Bugünlerde tartışılan siyasi cinayetler tartışması Türk demokrasisini ve daha çok ekonomisini hedef alan odaklar tarafından planlanmış bir gündem gibi duruyor. Asla hafife alınamayacak bu iddiaların üzerine gidilmeli ve önlemler alınmalı. Ancak bir siyasetçiyle görüşmek ve bu tür ihbarlarda bulunmak sıradan bir dedikodu aktarmaktan ibaret değildir. Planlı bir organizasyon birçok siyasetçiye bu haberleri yollamanın usul ve yöntemini bilir. Nitekim yakın dönemde birçok liderin özel hayatına, sağlığına dair dedikodular yayan örgüt bunu farklı kıyafetlere ve kisvelere bürünmüş mensupları üzerinden farklı toplum katmanlarına ulaştırıyordu.
Türkiye bölgesinde kritik bir dönem yaşarken ve salgının etkisinden kurtulmaya çalışırken kısır gündemler ve faydasız tartışmalardan uzaklaşmalıdır. Siyaset yapıcıların demokrasimize topyekun sahip çıkması ekonomik istikrarımız ve itibarımız için büyük önem arz ediyor. Hiç hafife almayalım, demokrasimizin atlattığı badireler siyasal bilinci yüksek bir toplum meydana getirdi. Sandığa giden yol uzun vadeli bir maratona benzer. Bu koşuda kısa vadeli ataklar yapan politikacıdan çok mesuliyet sahibi, ferasetli siyaset adamının kazanacağını asla unutmayalım.
Siyasetten sıkılanlar buyurun sahnedeki düelloya!
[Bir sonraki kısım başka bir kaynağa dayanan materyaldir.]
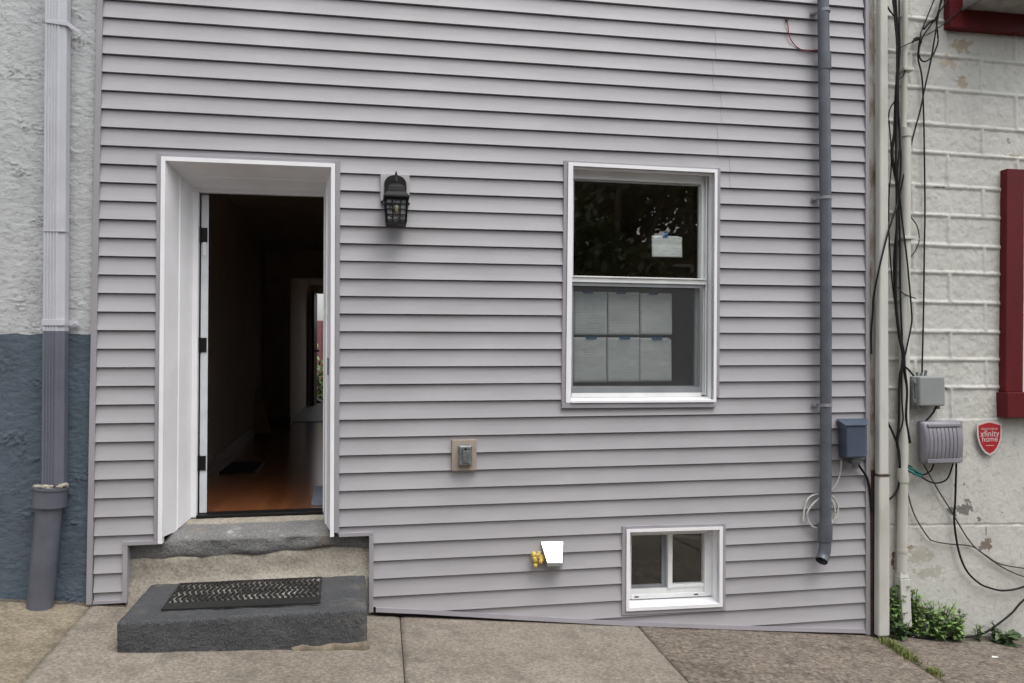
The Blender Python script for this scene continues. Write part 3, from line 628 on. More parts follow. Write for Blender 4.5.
# sheets of paper taped inside the glass
def paper(name, p, y, label, tapes, creases=(), cut=None, group='sheets of paper taped inside the window'):
    (xa, za), (xb, zb) = p
    nx, nz = 12, 16
    def pt(i, j):
        x = xa+(xb-xa)*i/nx; z = za+(zb-za)*j/nz
        yy = y + .004*noise.noise(Vector((x*9, z*9, y*50)))
        for cz in creases: yy += .0035*max(0, 1-abs(j/nz-cz)*9)
        if cut and i == nx and j == nz: x -= .03; z -= .0
        return (x, yy, z)
    root = MB(); root.smooth = True
    root.add([pt(i,j) for j in range(nz+1) for i in range(nx+1)], [(j*(nx+1)+i, j*(nx+1)+i+1, (j+1)*(nx+1)+i+1, (j+1)*(nx+1)+i) for j in range(nz) for i in range(nx)])
    o = root.build(name, M['printed']); tag(o, label, 'paper', group)
    md = o.modifiers.new('thick', 'SOLIDIFY'); md.thickness = .0004
    for (tx, tz, tw, th) in tapes:
        q = MB(); q.box(tx-tw/2, tx+tw/2, y-.0065, y-.005, tz-th/2, tz+th/2)
        q.build('tape', M['tape'], o)
YP = .156
row1 = [((1.416,1.701),(1.658,2.004)), ((1.664,1.702),(1.896,2.004)), ((1.903,1.704),(2.142,2.000))]
row2 = [((1.410,1.368),(1.654,1.684)), ((1.660,1.369),(1.897,1.684)), ((1.900,1.371),(2.139,1.682))]
nm = [('leftmost','left edge'),('middle','middle'),('rightmost','right edge')]
for i, p in enumerate(row1):
    paper('paper_sheet', p, YP+.002*i, f'white printed sheet in the upper row of papers, {nm[i][0]} of three', [((p[0][0]+p[1][0])/2-.02, p[1][1]-.004, .07, .014)], [(.55,),(.3,.8),(.5,)][i])
for i, p in enumerate(row2):
    paper('paper_sheet', p, YP+.007+.002*i, f'white creased sheet in the bottom row of papers, {nm[i][0]} of three', [((p[0][0]+p[1][0])/2+.01, p[1][1]-.004, .08, .016)], [(.35,.7),(.5,),(.48,.85)][i], cut=(i == 2))
p = ((1.985,2.258),(2.212,2.410)); paper('paper_sheet', p, .134, 'small white sheet with blue tape alone on the upper pane', [(2.085,2.417,.035,.03)], (.6,), True)

# basement window
mb = MB(); x0, x1, z0, z1 = 1.733, 2.432, -.190, .364
LB = lambda p: (p[0] + .012*(p[2]-.1), p[1], p[2] - .012*(p[0]-2.08))
mb.xf = LB
mb.box(x0, x0+.024, -.020, .03, z0, z1); mb.box(x1-.024, x1, -.020, .03, z0, z1); mb.box(x0+.024, x1-.024, -.0205, .03, z1-.020, z1); mb.box(x0+.024, x1-.024, -.0205, .03, z0, z0+.022)
ix0, ix1, iz0, iz1 = x0+.024, x1-.024, z0+.022, z1-.020
mb.add([(ix0,-.018,iz0),(ix0,.17,iz0+.02),(ix0,.17,iz1),(ix0,-.018,iz1)], [(0,1,2,3)])
mb.add([(ix1,-.018,iz0),(ix1,.17,iz0+.02),(ix1,.17,iz1),(ix1,-.018,iz1)], [(0,3,2,1)])
mb.add([(ix0,-.018,iz1),(ix0,.17,iz1),(ix1,.17,iz1),(ix1,-.018,iz1)], [(0,1,2,3)])
mb.add([(ix0,-.018,iz0),(ix1,-.018,iz0),(ix1,.17,iz0+.020),(ix0,.17,iz0+.020)], [(0,1,2,3)])
bw = mb.build('basement_window', M['white'], house)
mb = MB(); mb.xf = LB; mb.box(x0-.028,x0-.001,-.010,.03,z0-.03,z1+.02); mb.box(x1+.001,x1+.026,-.010,.03,z0-.03,z1+.02); mb.box(x0-.001,x1+.001,-.010,.03,z1+.001,z1+.02); mb.box(x0-.001,x1+.001,-.010,.03,z0-.03,z0-.001)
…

Geçtiğimiz hafta Mustafa Keser - Bülent Ersoy tartışması müzik çevrelerinde gündeme oturdu. Uzun yıllardır magazin programcıları ve gazetecileri tarafından Diva ilan edilip Türk müziğinde bir otorite olduğu iddia edilen Bülent Ersoy'u Mustafa Keser üstad masaya yatırdı.
Bülent Ersoy'un eser okurken prozodi ve usul hataları yaptığını bilenler konuşmaya cesaret edemiyordu. Radyo sanatçılarımızın maalesef bu konularda beyanat vermesi prosedürlere aykırıydı. Mustafa Keser üstadın canına tak etmiş ki -Kral Çıplak! Diye ortaya çıktı.
Geçtiğimiz ay kaybettiğimiz İnci Çayırlı'yı vefat haberlerinden sonra öğrenen bir cemiyete Bülent Ersoy'u Diva diye yutturabilirsiniz elbette.
Mustafa Keser bütün makamlarımızı bilen ve her makamda birçok enstrümanla taksim yapabilen bir ses ve saz sanatçısı. Itrî'den Zekâizâde'ye, Dede Efendi'den Sadettin Kaynak'a yüzlerce bestekârımızı meşketmiş, halk türkülerini de gayet iyi bilen bir TRT emektârı. Mustafa Keser, Bülent Ersoy'u canlı yayında bir imtihana davet etti. Jüri heyetinin sorduğu sorulara göre kim ustaysa ortaya çıksın dedi. Siyasetten sıkılanlar buyurun şimdi sahnedeki düelloya.